Cela signifie qu’on a déjà dans l’armée cette confluence Droite / extrême-Droite que des forces sociales puissantes appellent de ses vœux en France, pour réaliser des ambitions nationalistes et militaristes de conquête et de domination.

Celui pour qui une telle étude est un coup rude, c’est Emmanuel Macron, qui lui prétend que sa vision moderniste est la plus à même pour faire triompher la France. On voit bien – et c’est logique – que l’armée ne le suit pas. Car l’armée française est par définition pour une centralisation bureaucratique, autour d’un pouvoir personnel fort, ce qu’on appelle un « chef ».
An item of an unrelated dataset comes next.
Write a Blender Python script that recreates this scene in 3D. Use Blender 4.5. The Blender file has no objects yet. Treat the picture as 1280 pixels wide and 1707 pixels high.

La France a une longue tradition de coups d’État militaire et la cinquième république est elle-même née ainsi. La rencontre entre la Droite et l’extrême-Droite visera clairement une telle acquisition du pouvoir également, pour avoir les coudées franches pour réaliser ses « grandes ambitions ».

Cela rappelle à quel point l’armée française est un ennemi de la Gauche dans sa nature même, dans sa substance même. Une vraie force de Gauche dans le pays ne pourrait que vouloir, inévitablement, la démanteler, la remplacer par une armée du peuple. C’était déjà l’exigence de Jean Jaurès, mais il était trop idéaliste pour se poser la question de savoir comment le réaliser dans les faits.

Cela redeviendra une question à Gauche dans les prochaines années, de par l’Histoire tourmentée qui nous attend.